Charlotte Bobcats Using New, Advanced Scouting Database


Charlotte Bobcats GM Rich Cho is arguably the most technologically advanced executive in the NBA. Before earning his law degree at Pepperdine, Cho studied engineering as an undergraduate and worked at Boeing for several years. And now he’s transferred some of that knowledge to the Bobcats, developing a brand new scouting system that drills deeper into player backgrounds, offers consistent evaluations and is dramatically speedier in updating information. The Charlotte Observer has the fascinating details:  “The database scouting system has over 50,000 web pages. You can instantly look up year-by-year statistics for Boston Celtics great Bill Russell … or any other player in NBA history.
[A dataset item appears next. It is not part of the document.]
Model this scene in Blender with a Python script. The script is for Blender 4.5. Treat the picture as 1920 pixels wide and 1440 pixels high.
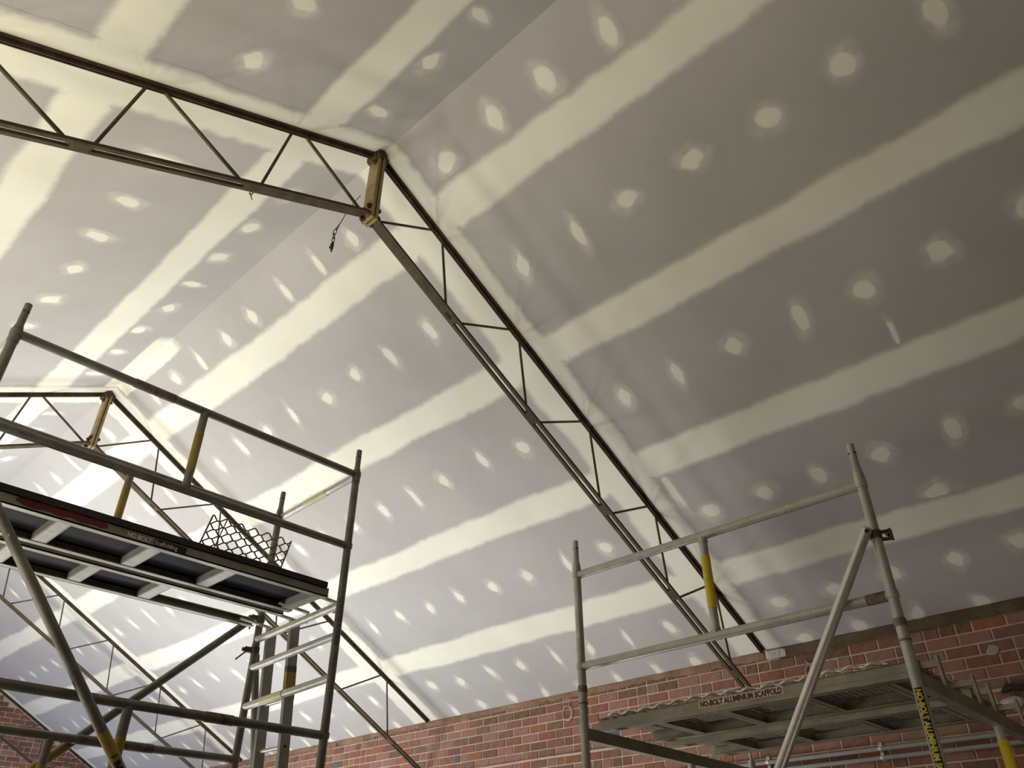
import bpy, bmesh, math, random
from mathutils import Vector, Matrix

random.seed(11)
for o in list(bpy.data.objects):
    bpy.data.objects.remove(o, do_unlink=True)
scene = bpy.context.scene
C = scene.collection
PI = math.pi

# ------------------------------------------------------------------ measured layout (metres, Z0 = camera height)
Z0 = 1.6
XR = 2.0385                 # ridge line X
HR = 4.5                    # ridge height above the camera
XW = 6.7185                 # right wall face
TR, TL = 0.551, 0.480       # roof slopes right / left
XL = XR - 4.68              # left wall face
YN, YG = -2.6, 16.72        # near wall, gable wall
CR, CL = math.cos(math.atan(TR)), math.cos(math.atan(TL))
SR, SLn = math.sin(math.atan(TR)), math.sin(math.atan(TL))
SMAX_R = (XW - XR) / CR
SMAX_L = (XR - XL) / CL
TRUSS_Y = [3.2415, 7.74, 12.06, 16.55]

# ------------------------------------------------------------------ camera
cam = bpy.data.cameras.new('camera')
cam_o = bpy.data.objects.new('camera', cam)
C.objects.link(cam_o)
pitch, roll, yaw = 0.596428, -0.00139163, 0.814233588
hh = Vector((math.sin(yaw), math.cos(yaw), 0)); rr = Vector((math.cos(yaw), -math.sin(yaw), 0)); uu = Vector((0, 0, 1))
F = hh * math.cos(pitch) + uu * math.sin(pitch)
U = uu * math.cos(pitch) - hh * math.sin(pitch)
R2 = rr * math.cos(roll) + U * math.sin(roll)
U2 = U * math.cos(roll) - rr * math.sin(roll)
m = Matrix((R2, U2, -F)).transposed().to_4x4()
m.translation = Vector((0, 0, Z0))
cam_o.matrix_world = m
cam.sensor_width = 36.0
cam.lens = 1455.037 / 1920 * 36.0
cam.clip_start = 0.05
scene.camera = cam_o
FPX = 1455.037
def project(p):
    p = Vector(p)
    d = p.dot(F)
    return 960 + FPX * p.dot(R2) / d, 720 - FPX * p.dot(U2) / d, d

# ------------------------------------------------------------------ world, lights, exposure
w = bpy.data.worlds.new('world'); scene.world = w; w.use_nodes = True
w.node_tree.nodes['Background'].inputs[0].default_value = (0.75, 0.8, 0.9, 1)
w.node_tree.nodes['Background'].inputs[1].default_value = 0.02
scene.view_settings.view_transform = 'Standard'
scene.view_settings.look = 'None'
scene.view_settings.exposure = 0.0
scene.view_settings.gamma = 1.0
scene.view_settings.use_curve_mapping = False

def area(name, loc, target, size, power, col, spread=180):
    l = bpy.data.lights.new(name, 'AREA'); l.shape = 'DISK'; l.size = size; l.energy = power; l.color = col
    l.spread = math.radians(spread)
    o = bpy.data.objects.new(name, l); C.objects.link(o)
    o.location = (loc[0], loc[1], loc[2] + Z0)
    d = Vector(target) - Vector(loc)
    o.rotation_euler = d.to_track_quat('-Z', 'Y').to_euler()
    return o
# inferred work lamps on the hall floor, plus added fills, all aimed at the ceiling
area('work_and_fill_light', (-1.7, 6.4, -1.2), (-0.6, 6.0, 4.0), 1.8, 60, (1.0, 0.94, 0.76), 160)
area('work_and_fill_light', (-1.7, 9.5, -1.2), (0.0, 9.5, 4.0), 1.4, 104, (1.0, 1.0, 0.97), 160)
area('work_and_fill_light', (1.0, 10.4, -1.2), (1.0, 10.4, 4.0), 1.4, 158, (0.90, 0.94, 1.0), 160)
area('work_and_fill_light', (1.0, 8.2, -1.2), (1.0, 8.2, 4.0), 1.4, 95, (1.0, 0.96, 0.83), 160)
area('work_and_fill_light', (4.2, 9.6, -1.2), (4.2, 9.6, 3.0), 1.0, 127, (0.93, 0.96, 1.0), 160)
area('work_and_fill_light', (4.4, 6.6, -1.2), (4.6, 6.4, 3.0), 1.0, 22, (0.88, 0.93, 1.0), 130)
area('work_and_fill_light', (-1.4, 2.4, -1.2), (-0.8, 2.3, 4.0), 1.4, 40, (1.0, 0.92, 0.72), 100)  # unseen fill, added to lighten the near left slope
area('work_and_fill_light', (-1.8, 4.4, -1.2), (-1.0, 3.8, 4.0), 1.4, 49, (1.0, 0.92, 0.70), 110)
area('work_and_fill_light', (4.4, 15.2, -0.8), (4.8, 15.0, 3.0), 0.8, 48, (0.62, 0.72, 1.0), 160)
area('work_and_fill_light', (2.6, 0.0, -1.3), (6.2, 0.9, 2.2), 0.8, 3, (1.0, 0.93, 0.80), 80)  # weak fill, added to lift the ceiling shaded by the right platform
area('work_and_fill_light', (4.8, 4.2, -1.2), (5.2, 4.2, 2.0), 0.8, 20, (1.0, 0.97, 0.93), 120)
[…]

You can check the injury archive of a Slovenian playing in the Spanish league or whether a forward in the Development League was ever busted for drugs. This is Charlotte Bobcats general manager Rich Cho’s baby, an Internet-friendly system that took six months and a six-figure cost to develop. Now it evolves daily and gets put to the test in Thursday night’s NBA draft, when the Bobcats select second and 31st following a 7-59 season. The Bobcats were using ‘Hawkeye,’ one of several plug-in scouting tools NBA teams can buy and adapt to their needs. Cho thought it wiser to start from scratch, to customize a Bobcats-only system. Cho’s system has all the basics you’d expect: Player contracts, statistics that can be used to compare Bobcats players’ development to others’, any potential bonuses that could complicate trade discussions. Is a player a leader or a follower? Does he smoke or drink? Does he care about others? And through ‘numbers’ (a wealth of statistics that can be collated a variety of ways for apples-to-apples comparison). Beyond that, Cho asks the team’s scouting staff for two things: Look ahead, not behind, and develop a consistency in evaluating players’ development. Now, when a staffer scouts a game, one keystroke emails the info to every decision-maker on the team. Speed matters. You might have 20 minutes before the trade deadline at mid-season when you’re offered a deal. You want the comparative salaries, the statistics and intel on involved players all in one place instantly. That’s even truer on draft night, when there are five minutes between each first-round pick and two minutes between second-round picks.”